New Zealand Growers Get Free Climate Tool

2026-04-14

The platform gives vineyard managers long-range data to guide planting, harvesting and heat-stress decisions.

A free climate modeling platform launched by New Zealand viticulturist Pete Taylor is giving growers a new way to weigh decisions that can shape vineyards for decades, from what varieties to plant to when to harvest and how to manage heat and water stress.

Taylor introduced Auxein Insights in January after developing the system in 2024 while completing research at Lincoln University on high-resolution, vineyard-specific climate modeling and its effect on Pinot Noir quality in New Zealand. The platform offers regional and subregional climate views across the country’s main wine regions, along with historical data dating to 1986 and future projections through 2100 under three emissions scenarios.

Taylor said the goal was to make climate information easier to use for practical vineyard planning. He said growers are already making long-term choices on site development, irrigation investment and variety selection, often without enough reliable climate intelligence. In his view, that has become more risky as temperature and rainfall patterns continue to shift.
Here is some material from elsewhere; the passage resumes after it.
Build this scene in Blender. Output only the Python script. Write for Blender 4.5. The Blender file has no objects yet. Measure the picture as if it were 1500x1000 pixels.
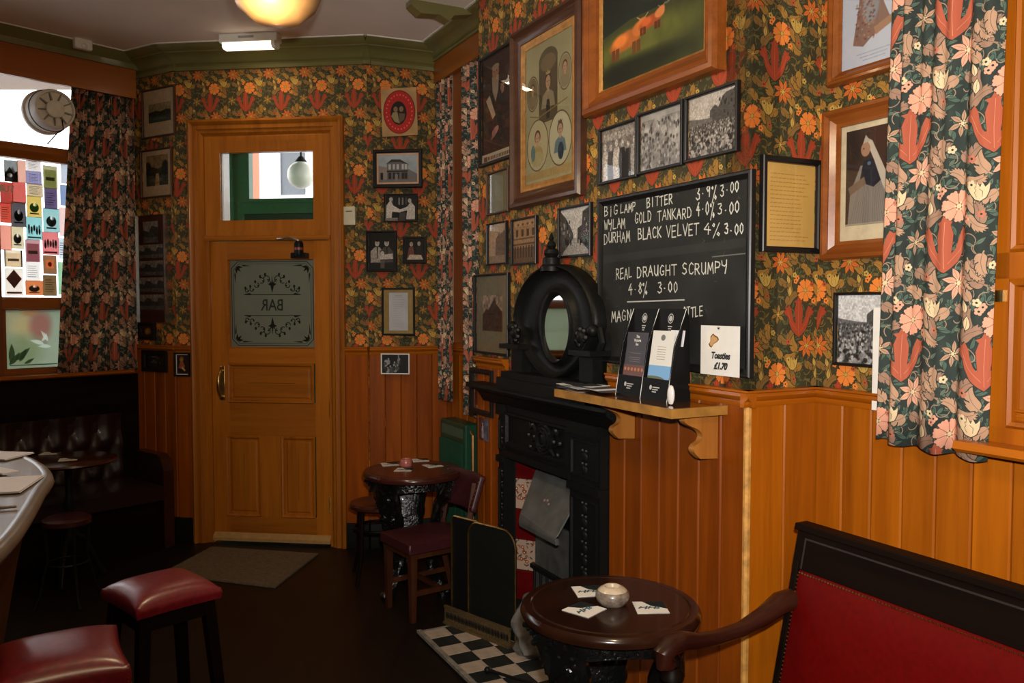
import bpy, bmesh, math, random
import numpy as np
from mathutils import Vector, Matrix
random.seed(7); RNG = np.random.default_rng(11)
PI = math.pi
C = bpy.context.scene.collection
SC = bpy.context.scene
# ---------------------------------------------------------------- camera, world, lights, exposure
F = 1216.0; EYE = 1.60; PITCH = math.atan(53/F)
cd = bpy.data.cameras.new('camera'); cam = bpy.data.objects.new('camera', cd); C.objects.link(cam)
cd.sensor_width = 36; cd.lens = 36*F/1500; cd.clip_start = 0.05
cam.location = (0, 0, EYE); cam.rotation_euler = (PI/2-PITCH, 0, 0); SC.camera = cam
wd = bpy.data.worlds.new('overcast sky'); SC.world = wd; wd.use_nodes = True
bg = wd.node_tree.nodes['Background']; bg.inputs[0].default_value = (0.93, 0.96, 1.0, 1); bg.inputs[1].default_value = 4.5
def lamp(name, kind, loc, power, col, **k):
    l = bpy.data.lights.new(name, kind); l.energy = power; l.color = col
    for a, b in k.items(): setattr(l, a, b)
    o = bpy.data.objects.new(name, l); o.location = loc; C.objects.link(o); return o
fl = lamp('camera_flash', 'SPOT', (0.03, 0.0, EYE+0.13), 335, (1.0, 0.955, 0.89), shadow_soft_size=0.025, spot_size=math.radians(96), spot_blend=0.9)
fl.rotation_euler = (PI/2-math.radians(-2), 0, math.radians(-15))
SC.view_settings.view_transform = 'Standard'; SC.view_settings.look = 'None'
SC.view_settings.exposure = 0.0; SC.view_settings.gamma = 1.0; SC.view_settings.use_curve_mapping = False
SC.cycles.use_denoising = True; SC.cycles.max_bounces = 7; SC.cycles.diffuse_bounces = 4; SC.cycles.glossy_bounces = 3
SC.cycles.transparent_max_bounces = 12; SC.cycles.caustics_reflective = False; SC.cycles.caustics_refractive = False
SC.cycles.sample_clamp_indirect = 4.0
# ---------------------------------------------------------------- picture coordinates -> points in the room
cp, sp = math.cos(PITCH), math.sin(PITCH)
def ray(u, v):
    x, y = (u-750)/F, -(v-500)/F
    return Vector((x, cp + y*sp, -sp + y*cp))
def at_z(u, v, z):
    r = ray(u, v); t = (z-EYE)/r.z; return Vector((0, 0, EYE)) + r*t
class Wall:
    def __init__(s, p, d):
        s.p = Vector((p[0], p[1])); d = Vector(d).normalized(); s.d = d; s.y = Vector((-d.y, d.x)); s.phi = math.atan2(d.y, d.x)
    def hit(s, u, v, off=0.0):
        r = ray(u, v); q = s.p - s.y*off
        t = (q.dot(s.y))/(r.x*s.y.x + r.y*s.y.y)
        w = Vector((r.x*t, r.y*t)); return (w-q).dot(s.d), EYE + r.z*t
    def rect(s, u0, v0, u1, v1, off=0.0):
        vm = (v0+v1)/2; a = s.hit(u0, vm, off)[0]; b = s.hit(u1, vm, off)[0]
        um = (u0+u1)/2; return a, b, s.hit(um, v1, off)[1], s.hit(um, v0, off)[1]
    def w(s, a, y, z):
        q = s.p + s.d*a + s.y*y; return Vector((q.x, q.y, z))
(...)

The platform allows users to examine how conditions such as temperature, rainfall and growing season length may change over time. Taylor said that if a grower sees average March temperatures in a subregion have risen by 0.8C over the past 20 years, and the trend is expected to continue, that information can help guide earlier decisions about picking windows, heat management and whether current varieties will still deliver the balance and flavor profile buyers expect.

He is also encouraging growers to connect their own weather stations to Auxein Insights so they can add local readings to their dashboards and improve the broader picture of climate variation within subregions. Taylor said that combining regional data with site-level information can help growers tell whether what they are seeing is a short-term swing or part of a longer pattern.

Later this year, Taylor plans to release Auxein Grow, a subscription app he describes as an end-to-end vineyard management platform with block-level insights. For now, he said the free Insights platform will remain focused on climate modeling for long-term planning.

Taylor holds a Master of Wine & Viticulture from Lincoln University and a Master of Water Resource Management from Canterbury University. He said his work on Auxein grew out of his academic research into how detailed climate modeling can support vineyard decisions in New Zealand’s wine regions.